Objective: Retype the lines beneath this one, from the first through the line containing "m = MB(); m.box(-1.197, -1.162, -0.5075, -0.5062, 1.686, 1.694);". Pictures are left out.

START

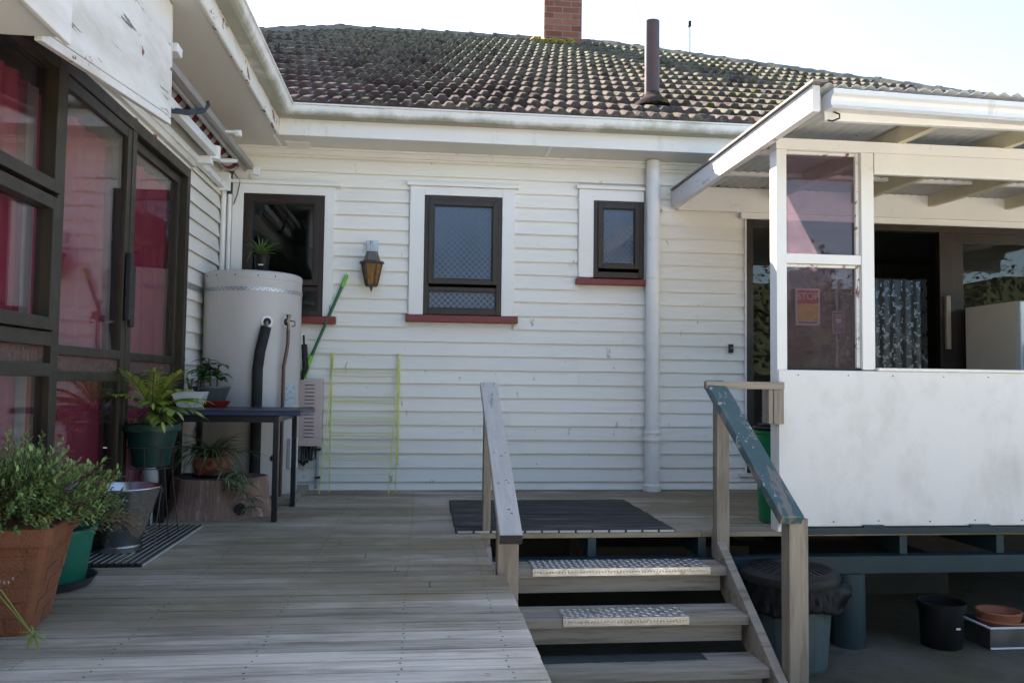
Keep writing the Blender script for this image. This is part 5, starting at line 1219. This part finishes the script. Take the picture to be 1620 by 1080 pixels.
# small pot on top of the cylinder
cp_ = thing('potted_plant', (-1.182, -0.45, 1.63), 'spiky leaved plant in a black pot standing on the cylinder', 'potted plant')
m = MB(); pot(m, (-1.182, -0.45, 1.632), [(0.042, 0), (0.045, 0.004), (0.053, 0.118), (0.057, 0.12), (0.057, 0.135)], 28, 0.004); m.build('pot', pot_black, cp_)
MB().lathe([(0.045, 0), (0.003, 0.012)], (-1.182, -0.45, 1.75), 16).build('soil', soil, cp_)
m = MB(); c_ = Vector((-1.185, -0.455, 1.765))
for k in range(34):
    a = rnd(0, 6.28); e_ = rnd(0.3, 2.2); m.blade(c_ + Vector((rnd(-.012, .012), rnd(-.012, .012), 0)), (math.cos(a), math.sin(a), e_), rnd(0.12, 0.20), rnd(0.009, 0.014), rnd(0.5, 1.6), 6, 0.25)
m.blade(c_, (0.8, -0.3, 0.45), 0.24, 0.012, 0.6, 7); m.blade(c_, (-0.35, -0.5, 0.5), 0.20, 0.012, 3.2, 7); m.blade(c_, (-0.8, -0.2, 0.75), 0.17, 0.011, 0.7, 7)
m.build('foliage', leaf_spiky, cp_)
m = MB(); m.tube([(-1.185, -0.455, 1.75), (-1.183, -0.455, 1.775)], 0.012, 8)
for k in range(10): a = rnd(0, 6.28); m.blade((-1.15, -0.48, 1.765), (math.cos(a), math.sin(a), .8), 0.022, 0.014, 0.8, 3)
m.build('dry_base', leaf_dry, cp_)
m = MB(); m.box(-1.197, -1.162, -0.5075, -0.5062, 1.686, 1.694); m.build('label_scrap', plastic_white, cp_)

# ================================================================== BINS AND THINGS ROUND THE STEPS
rb_ = thing('rubbish_bin', (2.035, -2.20, -0.67), 'ribbed grey green rubbish bin with black lid and bag beside steps', 'rubbish bin')
BX, BY = 2.035, -2.20
m = MB(); n = 96
prof = [(0.185, 0.0), (0.19, 0.02), (0.214, 0.33), (0.228, 0.47), (0.238, 0.475), (0.238, 0.49)]
for (r, z) in prof:
    for k in range(n):
        t = 2 * math.pi * k / n; rr = r * (1 + (0.016 if (k // 4) % 2 and 0.015 < z < 0.47 else 0)); m.v.append((BX + rr * math.cos(t), BY + rr * math.sin(t), -0.668 + z))
for i in range(len(prof) - 1):
    for k in range(n): m.face((i * n + k, i * n + (k + 1) % n, (i + 1) * n + (k + 1) % n, (i + 1) * n + k))
m.face(list(reversed(range(n)))); m.build('body', bin_grey, rb_)
m = MB(); LZ = -0.185
prof = [(0.250, -0.02), (0.264, -0.018), (0.267, 0.005), (0.260, 0.025), (0.232, 0.042), (0.225, 0.046), (0.06, 0.078), (0.004, 0.08)]
m.lathe(prof, (BX, BY, LZ), 72)
lid = m.build('lid', lid_black, rb_)
m = MB()
for k in range(30):
    t = 2 * math.pi * k / 30; m.bar((BX + 0.218 * math.cos(t), BY + 0.218 * math.sin(t), LZ + 0.049), (BX + 0.075 * math.cos(t), BY + 0.075 * math.sin(t), LZ + 0.077), 0.009, 0.006)
m.build('rib', lid_black, lid)
m = MB(); n = 110; rows_ = 9
for i in range(rows_):
    z = LZ - 0.008 - i * 0.018
    for k in range(n):
        t = 2 * math.pi * k / n; pl_ = 0.006 * math.sin(23 * t + 0.5 * i) + 0.004 * math.sin(41 * t - 0.7 * i) + rnd(-.0015, .0015)
        r = 0.247 + 0.003 * i + pl_ * (0.5 + i / rows_) + (0.055 * math.exp(-((t - 5.75) / 0.28) ** 2) * math.sin(math.pi * min(1, (i + 1) / 7)))
        m.v.append((BX + r * math.cos(t), BY + r * math.sin(t), z + 0.02 * (i / rows_) * math.sin(4 * t + 1.2)))
for i in range(rows_ - 1):
    for k in range(n): m.face((i * n + k, i * n + (k + 1) % n, (i + 1) * n + (k + 1) % n, (i + 1) * n + k), True)
for k in range(6):
    c = Vector((BX + 0.285 + rnd(-.02, .05), BY - 0.05 + rnd(-.06, .06), LZ - 0.075 + rnd(-.04, .03))); r_ = rnd(0.02, 0.04)
    m.lathe([(r_ * 0.4, -r_), (r_, -r_ * .2), (r_ * .8, r_ * .5), (0.004, r_ * .9)], tuple(c), 9, wob=0.25)
o = m.build('bin_bag', bag_black, rb_); o.modifiers.new('t', 'SOLIDIFY').thickness = 0.002
gb = thing('green_bin', (2.265, -1.56, 0), 'bright green bin with dark folded cloths on top behind handrail', 'bin')
m = MB(); pot(m, (2.265, -1.56, 0.002), [(0.118, 0), (0.125, 0.006), (0.150, 0.55), (0.158, 0.555), (0.160, 0.575)], 40, 0.005); m.build('body', bin_green, gb)
MB().lathe([(0.150, 0), (0.162, 0.012), (0.155, 0.025), (0.003, 0.03)], (2.265, -1.56, 0.578), 32).build('lid', lid_black, gb)
m = MB()
for k in range(7):
    a = 0.11 - 0.004 * k; z = 0.609 + k * 0.0135; m.lathe([(a, 0), (a + 0.012, 0.006), (a, 0.012)], (2.25 + rnd(-.015, .015), -1.60, z), 18, wob=0.05, sy=0.8)
m.build('folded_cloth', mk('dark_cloth', (0.05, 0.05, 0.055), 0.8, island=0.5), gb)
kb = thing('black_bucket', (3.10, -1.935, -0.67), 'black plastic bucket with paint residue beside the baking tray', 'bucket')
m = MB(); pot(m, (3.10, -1.935, -0.668), [(0.108, 0), (0.112, 0.006), (0.122, 0.225), (0.134, 0.228), (0.136, 0.262)], 40, 0.006); m.build('shell', pot_black, kb)
MB().lathe([(0.11, 0), (0.118, 0.006), (0.003, 0.008)], (3.10, -1.935, -0.475), 30).build('paint_rim', terra_dark, kb)
MB().lathe([(0.05, 0), (0.03, 0.012), (0.003, 0.014)], (3.09, -1.985, -0.468), 14, wob=0.15).build('paint_blob', plastic_white, kb)
bx(3.115, 3.14, -2.056, -2.050, -0.545, -0.535).build('sticker_scrap', plastic_white, kb)
m = MB(); m.tube([(2.972, -1.95, -0.43), (2.95, -1.97, -0.40), (2.985, -2.01, -0.412), (3.06, -2.03, -0.432)], 0.004, 6); m.build('handle', pot_black, kb)
ty = thing('baking_tray', (3.55, -1.87, -0.67), 'deep steel baking tray holding terracotta saucers under the verandah', 'tray')
m = MB()
def tray(mm, x0, x1, y0, y1, z0, z1, t):
    mm.box(x0, x1, y0, y1, z0, z0 + t); mm.box(x0, x0 + t, y0, y1, z0 + t, z1); mm.box(x1 - t, x1, y0, y1, z0 + t, z1); mm.box(x0 + t, x1 - t, y0, y0 + t, z0 + t, z1); mm.box(x0 + t, x1 - t, y1 - t, y1, z0 + t, z1)
tray(m, 3.335, 3.95, -2.04, -1.72, -0.668, -0.548, 0.004); m.build('tray_body', dull_steel, ty, bevel=0.002)
m = MB(); m.box(3.330, 3.955, -2.05, -2.036, -0.5475, -0.538); m.box(3.326, 3.342, -2.035, -1.71, -0.5475, -0.5378); m.box(3.336, 3.95, -2.044, -2.041, -0.666, -0.655); m.build('rim', awn_white, ty, bevel=0.002)
for i, (cx, cy, z, r_, lb) in enumerate(((3.52, -1.88, -0.590, 0.135, 'lower of two stacked terracotta pot saucers in the steel tray'), (3.505, -1.885, -0.540, 0.125, 'upper of two stacked terracotta pot saucers in the steel tray'))):
    s_ = MB(); pot(s_, (cx, cy, z), [(r_ * 0.86, 0), (r_ * 0.93, 0.006), (r_, 0.05), (r_ + 0.004, 0.055), (r_, 0.060)], 44, 0.010); tag(s_.build('terracotta_saucer', terracotta), lb, 'saucer', 'terracotta saucers in the tray')
bx(3.36, 3.46, -1.98, -1.80, -0.655, -0.56) if False else None
# freezer on the verandah
# nails and scuffs
m = MB()
for k in range(14):
    x = 2.14 + k * 0.30 + rnd(-.02, .02); m.tube([(x, YF - 0.0135, 0.062 + rnd(-.006, .006)), (x, YF - 0.0155, 0.062)], 0.005, 8)
    m.tube([(x + .1, YF - 0.0135, 0.925 + rnd(-.006, .006)), (x + .1, YF - 0.0155, 0.925)], 0.004, 8)
m.build('panel_nail', lead, ver)
m = MB()
for k in range(70):
    y = -0.054 - k * BW
    for xj in (-1.4, -0.95, -0.5, -0.05, 0.28) + ((0.75, 1.2, 1.645, 2.1) if y > -1.9 else ()):
        for q in (-0.025, 0.025): m.lathe([(0.0042, 0.0), (0.0036, 0.0008)], (xj + rnd(-.008, .008), y + q + rnd(-.004, .004), 0.0002), 6)
m.build('nail_head', wire_dark, deck)
fz = thing('freezer', (4.75, -0.5, 0), 'cream upright freezer standing on the verandah by the sliding door', 'freezer')
bx(4.60, 5.25, -0.665, -0.06, 0.02, 1.545).build('cabinet', fridge_mat, fz, bevel=0.01)
bx(4.597, 5.253, -0.72, -0.668, 0.06, 1.54).build('door', fridge_front, fz, bevel=0.01)
bx(4.62, 4.645, -0.75, -0.722, 0.8, 1.2).build('handle', plastic_white, fz, bevel=0.005)

# ================================================================== ROOF EXTRAS
an = thing('antenna', (3.925, 5.2, 5.3), 'thin antenna pole with a small dark head beyond the hip', 'antenna')
m = MB(); m.tube([(3.925, 5.2, 5.2), (3.922, 5.2, 6.30)], 0.012, 8); m.build('pole', conduit, an)
m = MB(); m.box(3.895, 3.94, 5.17, 5.23, 6.25, 6.34); m.build('head', pot_black, an, bevel=0.01)
w1 = MB(); w1.tube([(2.15, 4.95, 6.9), (2.24, 4.95, 6.45), (2.40, 4.95, 6.25), (2.435, 4.95, 6.10), (2.39, 4.95, 5.88)], 0.004, 6); tag(w1.build('aerial_wire', conduit), 'loose wire hanging from the chimney top down to the ridge', 'wire')
w2 = MB(); w2.tube([(2.95, 5.0, 7.0), (3.04, 5.0, 6.45), (3.10, 5.0, 6.20), (3.2, 5.0, 5.95)], 0.004, 6); tag(w2.build('aerial_wire', conduit), 'straight pale wire rising behind the brown flue pipe', 'wire')

# tall hedge across the yard, behind the viewer
m = MB()
def hh(x): return 5.4 + 1.2 * math.sin(x * 0.5) + 0.8 * math.sin(x * 1.3 + 1) + 0.35 * math.sin(x * 3.1)
for k in range(60):
    x = -24 + k * 0.8; m.box(x, x + 0.8, -20.0, -18.6, -0.67, -0.67 + hh(x) * 0.9)
for k in range(9000):
    x = rnd(-24, 24); h = hh(x); z = -0.67 + h * rnd(0.02, 1.08); a = rnd(0, 6.28); y = -18.4 + rnd(-0.3, 0.35) if z < h * 0.88 else -19.2 + rnd(-0.9, 0.9)
    m.blade((x, y, z), (math.cos(a), math.sin(a), rnd(-.4, .9)), rnd(0.14, 0.3), rnd(0.09, 0.18), 0.6, 2, 0.15)
tag(m.build('hedge', hedge_mat), kind='stuff')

END

Solution:
Keep writing the Blender script for this image. This is part 5, starting at line 1219. This part finishes the script. Take the picture to be 1620 by 1080 pixels.
# small pot on top of the cylinder
cp_ = thing('potted_plant', (-1.182, -0.45, 1.63), 'spiky leaved plant in a black pot standing on the cylinder', 'potted plant')
m = MB(); pot(m, (-1.182, -0.45, 1.632), [(0.042, 0), (0.045, 0.004), (0.053, 0.118), (0.057, 0.12), (0.057, 0.135)], 28, 0.004); m.build('pot', pot_black, cp_)
MB().lathe([(0.045, 0), (0.003, 0.012)], (-1.182, -0.45, 1.75), 16).build('soil', soil, cp_)
m = MB(); c_ = Vector((-1.185, -0.455, 1.765))
for k in range(34):
    a = rnd(0, 6.28); e_ = rnd(0.3, 2.2); m.blade(c_ + Vector((rnd(-.012, .012), rnd(-.012, .012), 0)), (math.cos(a), math.sin(a), e_), rnd(0.12, 0.20), rnd(0.009, 0.014), rnd(0.5, 1.6), 6, 0.25)
m.blade(c_, (0.8, -0.3, 0.45), 0.24, 0.012, 0.6, 7); m.blade(c_, (-0.35, -0.5, 0.5), 0.20, 0.012, 3.2, 7); m.blade(c_, (-0.8, -0.2, 0.75), 0.17, 0.011, 0.7, 7)
m.build('foliage', leaf_spiky, cp_)
m = MB(); m.tube([(-1.185, -0.455, 1.75), (-1.183, -0.455, 1.775)], 0.012, 8)
for k in range(10): a = rnd(0, 6.28); m.blade((-1.15, -0.48, 1.765), (math.cos(a), math.sin(a), .8), 0.022, 0.014, 0.8, 3)
m.build('dry_base', leaf_dry, cp_)
m = MB(); m.box(-1.197, -1.162, -0.5075, -0.5062, 1.686, 1.694); m.build('label_scrap', plastic_white, cp_)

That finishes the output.